This Article is From Jul 24, 2013

India's longest bridge coming up in Northeast

Itanagar: India's longest bridge coming up across the mighty Brahmaputra at Bogibeel in Assam is not only expected to be a lifeline for the Northeast, but will also strengthen the country's security.

Scheduled to be completed in 2016, the 4.94 km rail-cum-road bridge, a product of the 1985 Assam Accord and being implemented by the North East Frontier Railway, will provide connectivity to upper Assam and Arunachal Pradesh and cut down the distance to the border with China by 10 hours.

Railway officials said that the rail link would connect two existing railway networks running at south bank and north bank of the river.

It starts from Chaulkhowa station and Moranhat station at south bank and joins in between Sisibargaon station and Siripani station of Rangiya-Murkongselek section in north bank.

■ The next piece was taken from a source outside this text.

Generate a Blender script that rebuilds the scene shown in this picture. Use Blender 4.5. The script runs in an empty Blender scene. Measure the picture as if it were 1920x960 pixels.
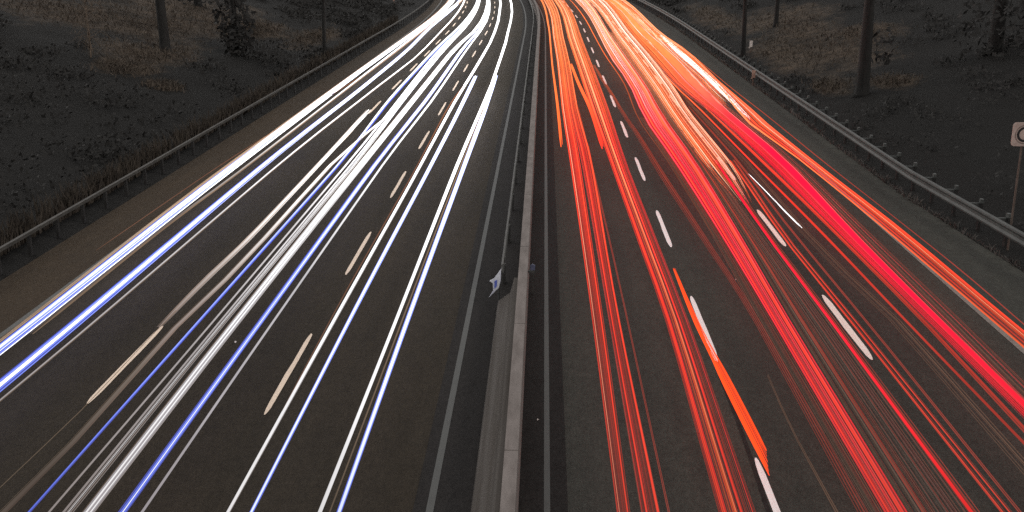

Right now it takes one and a half hours to cross the river, but once the bridge is inaugurated, the travel time will be reduced to a few minutes.

Railway officials said the bridge would strengthen national security by way of truncating distance to reach the China border during movement of troops and supplies.

But not all are happy. As the completion of the bridge draws near, over 100 boatmen families are spending sleepless nights over fear that it will jeopardise their sources of income.

For Munna Singh, Brojen Doley, Rajesh Chowdhury and other majhis, it will be tough finding an alternative means of livelihood inheriting their profession from generations far into the past.

Similar is the condition of Brojen Doley who owns a boat that ferries private vehicles of people from Arunachal Pradesh.

"I have no permit of the Inland Water Transport department of Assam to ferry passengers. I only managed a permit to ferry vehicles for only once a day, enabling me to earn a paltry amount," Doley said.

However, the chief engineer of the bridge project, Ajit Pandit, said that the boatmen's fear was unfounded.

Pandit said the bridge, situated 17 km downstream of Dibrugarh city, would be the lifeline of the Northeast by opening connectivity between the north and south of the Brahmaputra river in the eastern region of Assam and Arunachal Pradesh.